We achieved linear cutting speed of 1 m/s, highly desired in the manufacturing process. Figure 4a shows a top view of the cut edge, seen from the front side of the glass. Clean edge quality is evident, with very minimal chipping (<10 μm). Figure 4b shows a side view of the cut edge, where we observed roughness within the acceptable range of typical manufacturing requirements.
PCB processing
In manufacturing consumer electronic devices, lasers routinely perform a variety of machining processes on PCB materials. These processes include blind- or through-via drilling, depaneling, profiling, laser direct patterning, repair, trimming, marking, and skiving. PCBs may comprise a variety of materials, layers, and thicknesses, and each material type and process is likely to have specific requirements for optimal laser parameters; consequently, flexibility in tailoring laser pulses is important.
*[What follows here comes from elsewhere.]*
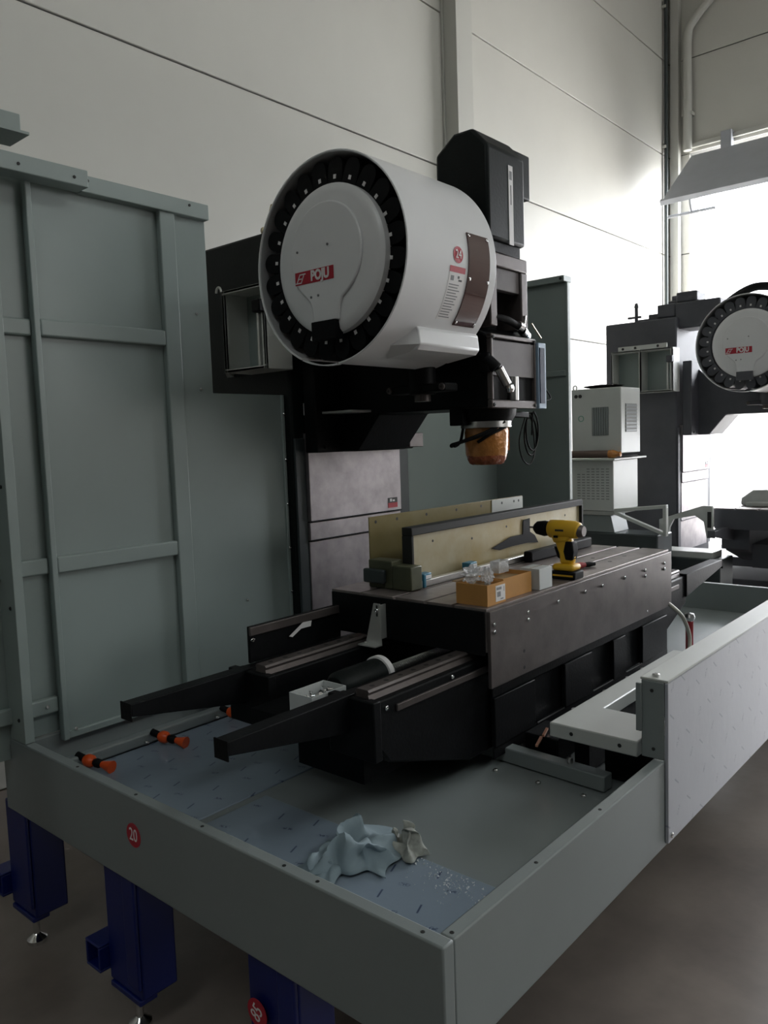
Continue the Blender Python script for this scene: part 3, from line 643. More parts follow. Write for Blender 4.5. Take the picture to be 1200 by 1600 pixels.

For example, a typical blind-via drilling application involves clean removal of thin resin material to expose an underlying copper layer. Figure 5 shows laser-drilled 60-μm-diameter blind vias in PCB material comprising a 50-μm-thick resin layered over copper. In this particular material, shorter pulsewidths (<20 ns) are better suited to achieve cleaner resin removal, fully exposing undamaged copper at the bottom of vias. Also, high power at higher PRF is desirable to achieve higher throughput.
With conventional Q-SW UV DPSS lasers, throughput scaling is limited by insufficient pulse energy at high PRF. If highest power is restricted to lower PRFs, maximum throughput is achieved only with the use of a split-beam/parallel processing approach—something that is often undesirable from a system cost and complexity standpoint. High power and shorter pulsewidths are available with the Quasar laser at higher PRFs, allowing for throughput maximization by operating at the higher PRF and lowering the exposure time.
The result is clean blind vias with minimal damage or oxidation to the exposed copper surface and minimal sidewall taper. Both of these process results are important for assuring good adhesion of the subsequent copper plating layer. Depending on the via diameter and resin thickness, throughputs approaching 4000 holes/s are possible.
In summary, results for our lab tests demonstrated that with proper parameter optimization, high quality and high throughput can be achieved with a UV nanosecond-pulsed laser source, extending the capabilities of laser micromachining processes to meet the manufacturing challenges of consumer electronics products.
REFERENCES
1. ReportLinker web site, "Global Consumer Electronics Market Outlook 2015"; http://bit.ly/YHkfkE.
2. P.R. Herman, R. Marjoribanks, and A. Oettl, "Burst-Ultrafast Laser Machining Method," US Patent No. 6,522,301 (2003).
3. B.R. Campbell, T.M. Lehecka, J.G. Thomas, and V.V. Semak, "A Study of material removal rates using the double pulse format with nanosecond pulse laser on metals," Proc. ICALEO 2008, 181–186.
4. W. Hu, Y.C. Shin, and G. King, "Modeling of multi-burst mode pico-second laser ablation for improved material removal rate," Appl. Phys. A, 98, 2, 407–415 (February 2010).
5. R. Knappe, H. Haloui, A. Seifert, A. Weis, and A. Nebel, "Scaling ablation rates for picosecond lasers using burst micromachining," Proc. SPIE, Laser-based Micro- and Nanopackaging and Assembly IV, 7585 (2010).